> _What you need to do_
Select all lines with the string "writing" in them, and copy those lines.

> _Input material_
________________________
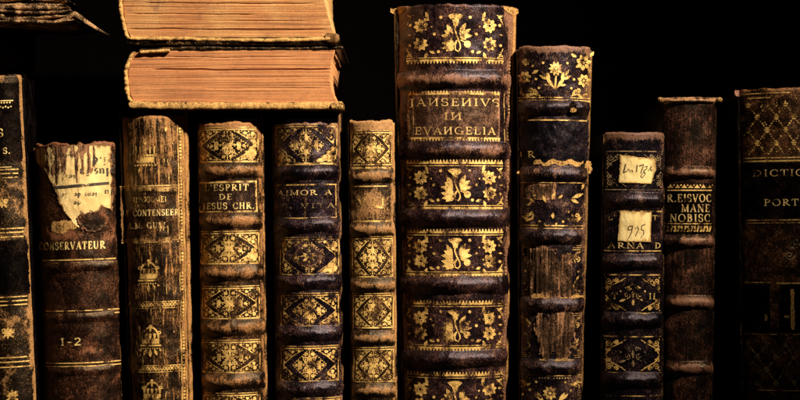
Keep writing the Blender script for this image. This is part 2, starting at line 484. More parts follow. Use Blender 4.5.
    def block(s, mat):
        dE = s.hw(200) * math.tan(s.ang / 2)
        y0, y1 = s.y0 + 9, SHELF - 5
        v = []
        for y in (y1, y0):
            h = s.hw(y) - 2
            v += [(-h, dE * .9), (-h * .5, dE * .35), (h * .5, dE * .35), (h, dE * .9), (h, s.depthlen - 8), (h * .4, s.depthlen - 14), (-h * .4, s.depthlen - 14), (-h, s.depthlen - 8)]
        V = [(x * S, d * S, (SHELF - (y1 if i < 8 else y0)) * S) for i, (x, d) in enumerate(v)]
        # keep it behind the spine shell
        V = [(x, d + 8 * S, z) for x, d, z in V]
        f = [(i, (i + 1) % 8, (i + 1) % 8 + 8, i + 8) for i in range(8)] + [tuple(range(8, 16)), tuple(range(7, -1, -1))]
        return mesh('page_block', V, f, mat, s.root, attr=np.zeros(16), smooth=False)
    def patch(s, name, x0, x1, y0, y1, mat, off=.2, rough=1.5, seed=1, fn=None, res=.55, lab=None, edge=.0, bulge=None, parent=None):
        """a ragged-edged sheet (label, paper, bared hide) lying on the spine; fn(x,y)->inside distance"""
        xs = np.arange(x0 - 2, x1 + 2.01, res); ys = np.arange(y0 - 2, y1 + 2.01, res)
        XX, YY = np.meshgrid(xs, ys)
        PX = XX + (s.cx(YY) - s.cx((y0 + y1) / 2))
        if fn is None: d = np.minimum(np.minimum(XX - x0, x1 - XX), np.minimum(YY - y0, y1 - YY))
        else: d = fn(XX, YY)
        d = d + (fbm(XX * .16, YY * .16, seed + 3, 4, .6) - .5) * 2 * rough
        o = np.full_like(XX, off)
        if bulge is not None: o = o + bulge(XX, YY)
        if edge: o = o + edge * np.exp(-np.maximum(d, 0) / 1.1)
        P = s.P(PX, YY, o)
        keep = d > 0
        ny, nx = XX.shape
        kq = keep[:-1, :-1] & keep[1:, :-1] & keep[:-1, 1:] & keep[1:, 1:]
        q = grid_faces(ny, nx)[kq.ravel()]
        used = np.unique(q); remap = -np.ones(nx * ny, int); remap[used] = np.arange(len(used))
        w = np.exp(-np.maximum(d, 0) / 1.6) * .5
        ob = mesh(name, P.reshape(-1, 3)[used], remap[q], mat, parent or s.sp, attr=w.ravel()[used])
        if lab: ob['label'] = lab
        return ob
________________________
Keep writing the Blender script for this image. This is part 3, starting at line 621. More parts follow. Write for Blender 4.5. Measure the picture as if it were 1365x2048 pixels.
________________________
> _Result of the exercise_
Keep writing the Blender script for this image. This is part 2, starting at line 484. More parts follow. Use Blender 4.5.
Keep writing the Blender script for this image. This is part 3, starting at line 621. More parts follow. Write for Blender 4.5. Measure the picture as if it were 1365x2048 pixels.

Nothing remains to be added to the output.